**Data block**
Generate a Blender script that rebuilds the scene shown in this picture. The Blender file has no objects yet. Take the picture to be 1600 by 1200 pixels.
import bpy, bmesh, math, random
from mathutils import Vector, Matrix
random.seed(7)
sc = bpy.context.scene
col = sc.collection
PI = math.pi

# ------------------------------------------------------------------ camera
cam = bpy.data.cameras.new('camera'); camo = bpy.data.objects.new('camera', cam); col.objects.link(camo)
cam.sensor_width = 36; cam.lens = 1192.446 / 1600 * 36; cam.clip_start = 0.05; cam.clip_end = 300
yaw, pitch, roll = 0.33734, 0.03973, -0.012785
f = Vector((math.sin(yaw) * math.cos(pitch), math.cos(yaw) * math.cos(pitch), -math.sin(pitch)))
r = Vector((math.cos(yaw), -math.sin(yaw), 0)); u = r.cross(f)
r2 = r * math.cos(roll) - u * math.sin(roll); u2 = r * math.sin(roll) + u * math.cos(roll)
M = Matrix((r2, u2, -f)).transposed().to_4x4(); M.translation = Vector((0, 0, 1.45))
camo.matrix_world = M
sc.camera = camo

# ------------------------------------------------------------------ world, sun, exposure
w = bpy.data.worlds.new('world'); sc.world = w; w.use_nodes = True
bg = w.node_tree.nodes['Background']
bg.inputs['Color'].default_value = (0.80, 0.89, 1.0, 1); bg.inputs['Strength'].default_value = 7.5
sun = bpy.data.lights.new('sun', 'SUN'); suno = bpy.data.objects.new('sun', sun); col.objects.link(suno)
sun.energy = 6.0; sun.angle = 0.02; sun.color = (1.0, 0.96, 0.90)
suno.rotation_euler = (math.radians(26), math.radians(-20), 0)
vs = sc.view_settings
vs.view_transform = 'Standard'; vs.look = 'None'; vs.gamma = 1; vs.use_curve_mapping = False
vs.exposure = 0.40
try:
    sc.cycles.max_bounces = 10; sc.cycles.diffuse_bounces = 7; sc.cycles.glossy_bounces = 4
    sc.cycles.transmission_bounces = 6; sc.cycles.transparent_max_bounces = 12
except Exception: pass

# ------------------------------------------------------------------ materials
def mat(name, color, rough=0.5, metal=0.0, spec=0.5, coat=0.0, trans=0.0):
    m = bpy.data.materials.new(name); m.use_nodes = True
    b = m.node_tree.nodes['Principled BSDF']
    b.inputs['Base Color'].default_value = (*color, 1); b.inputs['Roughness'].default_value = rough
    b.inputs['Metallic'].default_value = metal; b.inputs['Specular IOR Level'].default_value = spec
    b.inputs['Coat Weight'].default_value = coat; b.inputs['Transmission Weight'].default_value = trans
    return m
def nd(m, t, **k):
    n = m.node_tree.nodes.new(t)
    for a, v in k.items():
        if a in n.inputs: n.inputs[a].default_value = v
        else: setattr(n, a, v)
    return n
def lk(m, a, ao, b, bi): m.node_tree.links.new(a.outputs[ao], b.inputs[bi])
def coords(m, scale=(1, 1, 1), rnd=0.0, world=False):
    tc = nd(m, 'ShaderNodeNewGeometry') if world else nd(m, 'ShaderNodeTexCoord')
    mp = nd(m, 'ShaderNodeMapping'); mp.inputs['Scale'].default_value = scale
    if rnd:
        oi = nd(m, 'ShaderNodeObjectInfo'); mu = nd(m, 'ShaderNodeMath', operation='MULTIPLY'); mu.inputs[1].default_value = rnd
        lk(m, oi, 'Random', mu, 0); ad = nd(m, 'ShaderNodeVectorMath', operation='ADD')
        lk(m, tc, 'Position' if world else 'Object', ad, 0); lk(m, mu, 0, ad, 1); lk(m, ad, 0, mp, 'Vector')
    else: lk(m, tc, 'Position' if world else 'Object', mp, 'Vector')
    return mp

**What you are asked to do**
Please repeat the material above, word for word and in full.

**Solution for this task**
Generate a Blender script that rebuilds the scene shown in this picture. The Blender file has no objects yet. Take the picture to be 1600 by 1200 pixels.
import bpy, bmesh, math, random
from mathutils import Vector, Matrix
random.seed(7)
sc = bpy.context.scene
col = sc.collection
PI = math.pi

# ------------------------------------------------------------------ camera
cam = bpy.data.cameras.new('camera'); camo = bpy.data.objects.new('camera', cam); col.objects.link(camo)
cam.sensor_width = 36; cam.lens = 1192.446 / 1600 * 36; cam.clip_start = 0.05; cam.clip_end = 300
yaw, pitch, roll = 0.33734, 0.03973, -0.012785
f = Vector((math.sin(yaw) * math.cos(pitch), math.cos(yaw) * math.cos(pitch), -math.sin(pitch)))
r = Vector((math.cos(yaw), -math.sin(yaw), 0)); u = r.cross(f)
r2 = r * math.cos(roll) - u * math.sin(roll); u2 = r * math.sin(roll) + u * math.cos(roll)
M = Matrix((r2, u2, -f)).transposed().to_4x4(); M.translation = Vector((0, 0, 1.45))
camo.matrix_world = M
sc.camera = camo

# ------------------------------------------------------------------ world, sun, exposure
w = bpy.data.worlds.new('world'); sc.world = w; w.use_nodes = True
bg = w.node_tree.nodes['Background']
bg.inputs['Color'].default_value = (0.80, 0.89, 1.0, 1); bg.inputs['Strength'].default_value = 7.5
sun = bpy.data.lights.new('sun', 'SUN'); suno = bpy.data.objects.new('sun', sun); col.objects.link(suno)
sun.energy = 6.0; sun.angle = 0.02; sun.color = (1.0, 0.96, 0.90)
suno.rotation_euler = (math.radians(26), math.radians(-20), 0)
vs = sc.view_settings
vs.view_transform = 'Standard'; vs.look = 'None'; vs.gamma = 1; vs.use_curve_mapping = False
vs.exposure = 0.40
try:
    sc.cycles.max_bounces = 10; sc.cycles.diffuse_bounces = 7; sc.cycles.glossy_bounces = 4
    sc.cycles.transmission_bounces = 6; sc.cycles.transparent_max_bounces = 12
except Exception: pass

# ------------------------------------------------------------------ materials
def mat(name, color, rough=0.5, metal=0.0, spec=0.5, coat=0.0, trans=0.0):
    m = bpy.data.materials.new(name); m.use_nodes = True
    b = m.node_tree.nodes['Principled BSDF']
    b.inputs['Base Color'].default_value = (*color, 1); b.inputs['Roughness'].default_value = rough
    b.inputs['Metallic'].default_value = metal; b.inputs['Specular IOR Level'].default_value = spec
    b.inputs['Coat Weight'].default_value = coat; b.inputs['Transmission Weight'].default_value = trans
    return m
def nd(m, t, **k):
    n = m.node_tree.nodes.new(t)
    for a, v in k.items():
        if a in n.inputs: n.inputs[a].default_value = v
        else: setattr(n, a, v)
    return n
def lk(m, a, ao, b, bi): m.node_tree.links.new(a.outputs[ao], b.inputs[bi])
def coords(m, scale=(1, 1, 1), rnd=0.0, world=False):
    tc = nd(m, 'ShaderNodeNewGeometry') if world else nd(m, 'ShaderNodeTexCoord')
    mp = nd(m, 'ShaderNodeMapping'); mp.inputs['Scale'].default_value = scale
    if rnd:
        oi = nd(m, 'ShaderNodeObjectInfo'); mu = nd(m, 'ShaderNodeMath', operation='MULTIPLY'); mu.inputs[1].default_value = rnd
        lk(m, oi, 'Random', mu, 0); ad = nd(m, 'ShaderNodeVectorMath', operation='ADD')
        lk(m, tc, 'Position' if world else 'Object', ad, 0); lk(m, mu, 0, ad, 1); lk(m, ad, 0, mp, 'Vector')
    else: lk(m, tc, 'Position' if world else 'Object', mp, 'Vector')
    return mp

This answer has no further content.